Anthony Blunt, 1940s

Anthony Blunt, the angular art historian and second cousin once removed of the Queen Mother, was exposed as the "Fourth Man" in the Cambridge Spy Ring by Margaret Thatcher in 1979. The former Surveyor of the Queen's Pictures had, in 1964, and after the defection of his former lover Guy Burgess, confessed to passing secrets to the Soviets during the 1940s. He was granted immunity from prosecution and his career flourished. In contrast to other Russian agents exposed at the time, Blunt's life was little changed by his confession; he remained on friendly terms with the Queen Mother, who was aware of his treachery.

Melita Norwood, 1950s

The "spy behind the privet hedge", Melita Norwood, who spent the latter years of her life buying copies of The Morning Star and pushing them through the letter boxes of her neighbours in Bexleyheath, passed her formative years passing secrets across park benches to Soviet agents. A secretary at the British Non-Ferrous Metals Research Association, she had access to high level nuclear secrets which she faithfully passed to her Russian handlers. Exposed in 1999 and besieged by reporters, Norwood, then 87, said she did not regard herself "as a spy, but it is for others to decide". The Attorney General decided she was, but decided not to prosecute the grandmother of two.

John Symonds, 1970s

John Symonds, was unmasked as the "Romeo" agent par excellence in 1999, when the BBC gained access to previously classified KGB records. Active throughout the 1970s, he seduced the wives of various officials in the West German government and passed the secrets they spilt on the pillow to the KGB. Despite attempting to confess in 1985 and 1987, he was dismissed as a fantasist, the authorities perhaps thinking it unlikely that the bearded stout drinker was ever a "Romeo" for anyone.

Aldrich Ames, 1980s

Ames, an American CIA counter-intelligence officer, was convicted of spying for the Russians in 1994. His career as a Russian agent began after a day's work at CIA headquarters when, somewhat improbably, he walked into the Russian embassy in Washington and simply offered his services. Despite having a fleet of Jaguar cars, a wardrobe of bespoke suits and a house beyond the means of a normal CIA agent, it took the CIA nine years to decide something was amiss. He is serving a life sentence without parole.

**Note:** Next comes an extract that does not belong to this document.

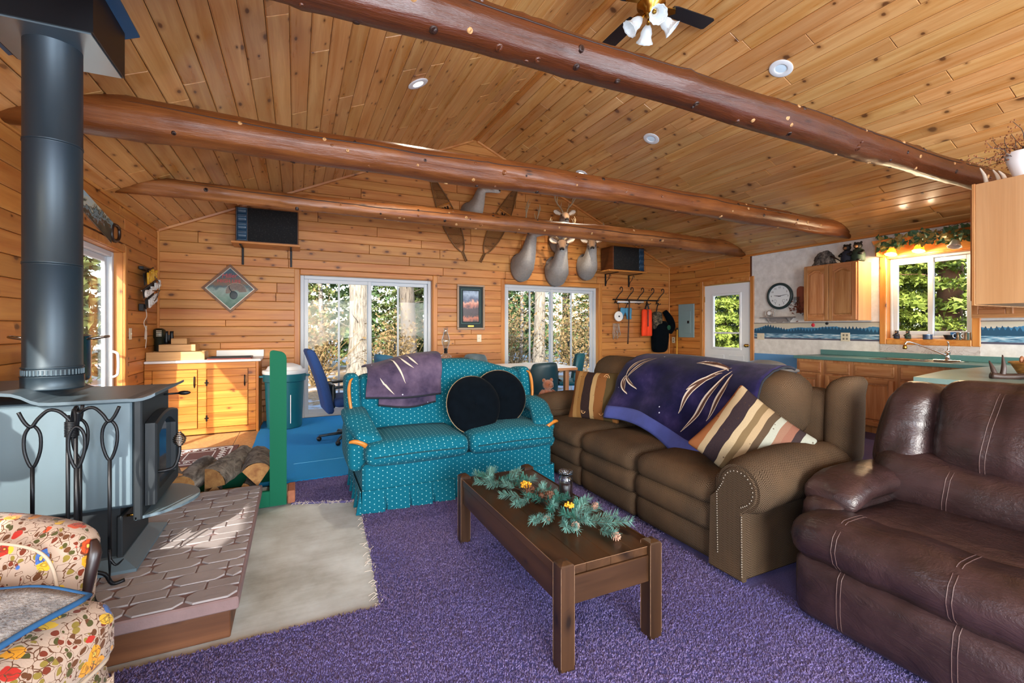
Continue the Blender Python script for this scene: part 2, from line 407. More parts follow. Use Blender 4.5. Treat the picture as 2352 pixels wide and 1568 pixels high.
def herring(name, a, b, w=.014):
    q = N(name, .95, spec=.04); u = q.uv(); x, y, z = q.sep(u)
    tri = q.math('PINGPONG', x, w); s_ = q.math('FRACT', q.math('DIVIDE', q.math('ADD', y, tri), w*.62))
    m = q.math('GREATER_THAN', s_, .5); n1 = q.noise(u, 200, 2); n2 = q.noise(q.obj(), 3, 3)
    c = q.mix(m, a, b); c = q.mix(q.math('MULTIPLY', n1, .45), c, '#2b2119'); c = q.mix(q.ramp(n2, [(.45, 0.), (.7, .3)]), c, '#6b5138'); q.col(c); q.bump(q.math('ADD', m, n1), .25, .003); return q.m
sofa_f = herring('herringbone_fabric', '#261c13', '#5e4f40')
q = N('brown_leather', .34, spec=.55); o = q.obj(); n1 = q.noise(o, 7, 4, .6); n2 = q.noise(o, 120, 2); wr = q.noise(q.map(o, (1, .6, 1.6)), 9, 5, .7, 1.5)
q.col(q.mix(q.ramp(n1, [(.3, 0.), (.7, 1.)]), '#231717', '#392728')); q.bump(q.math('ADD', q.math('MULTIPLY', wr, .9), q.math('MULTIPLY', n2, .12)), .38, .02); q.ro(q.math('MULTIPLY_ADD', n1, .22, .22)); leather = q.m
seam_m = plain('leather_seam', '#4d3937', .5)
q = N('navy_velvet', .95, spec=.03, sheen=.02); q.col(q.mix(q.noise(q.obj(), 20, 3), '#04070b', '#0b1219')); velvet = q.m
cord_m = plain('gold_cord', '#8f7c5e', .6)
q = N('star_blanket', .95, spec=.04, sheen=.06); o = q.obj(); n1 = q.noise(o, 4.5, 4, .6); n2 = q.noise(o, 150, 2); xyz = q.sep(o)
c = q.ramp(n1, [(.30, '#0a0a22'), (.48, '#181638'), (.60, '#282248'), (.72, '#3a3258')]); c = q.mix(q.math('MULTIPLY', n2, .3), c, '#1a1630')
st_ = q.vor(o, 9, 0); c = q.mix(q.ramp(st_, [(.035, 1.), (.055, 0.)]), c, '#cfd3ea'); q.col(c); q.bump(n2, .3, .004); star_b = q.m
q = N('plum_blanket', .95, spec=.04, sheen=.08); o = q.obj(); n1 = q.noise(o, 5, 4, .6); n2 = q.noise(o, 150, 2)
c = q.ramp(n1, [(.3, '#2e283e'), (.55, '#54475c'), (.75, '#6a5b70')]); c = q.mix(q.ramp(q.vor(o, 8, 0), [(.03, 1.), (.05, 0.)]), c, '#cfd3ea'); q.col(c); q.bump(n2, .3, .004); plum_b = q.m
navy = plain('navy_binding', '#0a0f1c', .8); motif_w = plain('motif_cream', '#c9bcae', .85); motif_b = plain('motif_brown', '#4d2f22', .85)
periw = plain('blanket_border', '#3a4484', .9, var=.3, sc=14)
def floral(name):
    q = N(name, .85, spec=.2, sheen=.1); o = q.obj(); ow = q.vm('ADD', o, q.map(q.noise(o, 22, 2), (.03,)*3))
    v = q.vor(ow, 19, 0); cid = q.sep(q.vor(ow, 19, 1)); v2 = q.vor(ow, 52, 0); c2 = q.sep(q.vor(ow, 52, 1))
    base = '#a8917e'
    leafc = q.ramp(c2[1], [(0, '#5a341a'), (.3, '#45421c'), (.5, '#6a2a16'), (.75, '#7d6a2a')], 'CONSTANT')
    c = q.mix(q.math('MULTIPLY', q.math('GREATER_THAN', c2[0], .25), q.math('LESS_THAN', v2, .42)), base, leafc)
    fl = q.ramp(cid[0], [(0, '#b7431c'), (.3, '#d08a1c'), (.55, '#a8281c'), (.72, '#3d62a0'), (.85, '#c9a02c')], 'CONSTANT')
    c = q.mix(q.ramp(v, [(.36, 1.), (.38, 0.)]), c, fl); c = q.mix(q.ramp(v, [(.18, 1.), (.20, 0.)]), c, q.mix(.4, fl, '#2a1a10'))
    c = q.mix(q.ramp(v, [(.10, 1.), (.12, 0.)]), c, '#d9b24a')
    edge = q.n('TexVoronoi', {'Vector': ow, 'Scale': 52}, feature='DISTANCE_TO_EDGE'); c = q.mix(q.math('MULTIPLY', q.math('LESS_THAN', edge, .045), q.math('GREATER_THAN', c2[0], .45)), c, '#5a3822')
    q.col(c); q.bump(q.noise(o, 250, 2), .2, .003); return q.m
floral_f = floral('floral_chintz')
def stripes(name, cols, ang, w=.5):
    q = N(name, .95, spec=.04); g = q.obj(); gx = q.sep(q.map(g, (1, 1, 1), rot=(0, 0, ang))); wob = q.math('MULTIPLY', q.math('SUBTRACT', q.noise(g, 9, 1), .5), .05)
    t = q.math('ADD', q.math('ADD', q.math('MULTIPLY', gx[0], 1/w), .5), wob)
    c = q.ramp(t, [(i/len(cols), c) for i, c in enumerate(cols)], 'CONSTANT')
    c = q.mix(q.ramp(q.vor(g, 24, 0), [(.10, .75), (.13, 0.)]), c, '#3a2c22'); c = q.mix(q.math('MULTIPLY', q.noise(g, 200, 2), .3), c, '#5b4636')
    q.col(c); q.bump(q.noise(g, 200, 2), .25, .003); return q.m
pale_bark = N('pale_bark', .95); o = pale_bark.obj(); a = pale_bark.noise(pale_bark.map(o, (16, 16, 2.6)), 1.4, 5, .7, .6); pale_bark.col(pale_bark.mix(pale_bark.ramp(a, [(.35, 0.), (.62, 1.)]), '#575046', '#968d80')); pale_bark.bump(a, .7, .02); pale_bark = pale_bark.m
bark = N('bark', .95); o = bark.obj(); a = bark.noise(bark.map(o, (14, 14, 2.2)), 1.2, 5, .7, .6); bark.col(bark.mix(bark.ramp(a, [(.35, 0.), (.65, 1.)]), '#3a322b', '#7d7367')); bark.bump(a, .8, .03); bark = bark.m
birch = N('birch_bark', .9); o = birch.obj(); a = birch.noise(birch.map(o, (3, 3, 16)), 1.6, 4, .6); birch.col(birch.mix(birch.ramp(a, [(.4, 0.), (.6, 1.)]), '#3f3934', '#8f8981')); birch.bump(a, .5, .01); birch = birch.m
split_w = wood('split_wood', 'y', '#80512a', '#b0824f', .8, .3, grain=1.4)
# ---------------------------------------------------------------- room shell
XL, XR, YB, YF, EAVE, RIDGE = -1.573, 6.866, 7.0, -2.6, 2.5, 4.37
XM = (XL+XR)/2; K = (RIDGE-EAVE)/(XM-XL)
def zc(x): return EAVE+K*(x-XL) if x < XM else EAVE+K*(XR-x)

def boards(root, mp, rows, ulim, openings, mat, lens=(.9, 2.6), gap=.0035, bev=.006, th=.02, name='plank', stuff=None):
    """tongue-and-groove boards: mp(u, v, d) -> xyz; ulim(v) -> (u0, u1); openings (u0, u1, v0, v1)"""
    k = 0
    for v0, v1 in rows:
        a0, b0 = ulim(v0); a1, b1 = ulim(v1); a0, b0 = max(a0, -99), min(b0, 99)
        if b1-a1 < .03 and b0-a0 < .08: continue
        seg = [(min(a0, a1), max(b0, b1))]
        for u0, u1, w0, w1 in openings:
            if min(w1, v1)-max(w0, v0) < .3*(v1-v0): continue
            new = []
            for s0, s1 in seg:
                if u1 <= s0 or u0 >= s1: new.append((s0, s1)); continue
                if u0-s0 > .02: new.append((s0, u0))
                if s1-u1 > .02: new.append((u1, s1))
            seg = new
        for s0, s1 in seg:
            cuts = [s0]; x = s0+random.uniform(.25, lens[1])
            while x < s1-.25: cuts.append(x); x += random.uniform(*lens)
            cuts.append(s1)
            for c0, c1 in zip(cuts, cuts[1:]):
                def lim(u, v):
                    a, b = ulim(v); return max(a, min(b, u))
                A, B, C, D = (lim(c0, v0)+gap/2, v0+gap/2), (lim(c1, v0)-gap/2, v0+gap/2), (lim(c1, v1)-gap/2, v1-gap/2), (lim(c0, v1)+gap/2, v1-gap/2)
                if B[0]-A[0] < .01 and C[0]-D[0] < .01: continue
                def ins(p, du, dv): return (p[0]+du, p[1]+dv)
                bu = min(bev, max(0, (C[0]-D[0])*.3), max(0, (B[0]-A[0])*.3)); bu2 = bu*.5
                fr = [ins(A, bu2, bev), ins(B, -bu2, bev), ins(C, -bu2, -bev), ins(D, bu2, -bev)]
                dz = random.uniform(-.0012, .0012)
                V = [mp(*p, 0) for p in (A, B, C, D)]+[mp(*p, th-bev*.8+dz) for p in (A, B, C, D)]+[mp(*p, th+dz) for p in fr]
                F = [(0,1,5,4),(1,2,6,5),(2,3,7,6),(3,0,4,7),(4,5,9,8),(5,6,10,9),(6,7,11,10),(7,4,8,11),(8,9,10,11)]
                m = MB(); m.add(V, F); m.build(name, mat, root, uv=False); k += 1
    return k
def rows(z0, z1, hs):
    r = []; z = z0; i = 0
    while z < z1-.02:
        h = hs[i % len(hs)] if not callable(hs) else hs(z); r.append((z, min(z+h, z1))); z += h; i += 1
    return r
TH = .02
# floor
fl = ST('floor')
MB().box(XL-.2, XR+.2, YF-.2, YB+.2, -.12, 0).build('slab', concrete, fl)
for x0, x1, y0, y1 in ((-1.57, -.86, 3.72, 4.9), (-.855, -.30, 3.72, 4.9), (-1.57, -.62, 4.905, 6.98), (-.615, -.30, 4.905, 6.98)):
    MB().box(x0, x1, y0, y1, .0, .006, .002).build('plywood_sheet', plywood, fl)
# carpets
pc = T('carpet', 'purple shag carpet covering the living area floor', 'carpet', (2, 1, 0))
hole = [(-1.56, 2.14), (.35, 2.13), (.385, 2.7), (.42, 3.50), (-.03, 3.66), (-.03, 4.14)]
def wig(p, q, n, a):
    return [(lerp(p[0], q[0], i/n)+random.uniform(-a, a), lerp(p[1], q[1], i/n)+random.uniform(-a, a)) for i in range(n)]
poly = [(-1.56, -2.58), (6.85, -2.58), (6.85, 4.14)]+[(-.03, 4.14)]
e = []
for p, q_ in zip(hole[::-1][1:], hole[::-1][2:]): e += wig(p, q_, 9, .008)
poly += e+[hole[0]]
m = MB(pc); m.prism(poly, 0.0, .012); m.build('backing', purple)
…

Anna Chapman and Mikhail Semenko, 2010

The arrest of the latest "deep-cover" Russian agents in the US will prove a further boon to writers of hackneyed spy fiction. Apparently eschewing the modern intelligence gathering techniques seen in the latest James Bond films, the pair would meet their handlers on park benches with the exchange of information preceded with: "Didn't we meet in California last summer?" "No, I think it was the Hamptons". The FBI have yet to confirm whether they wore trilby hats and carnations in their button holes.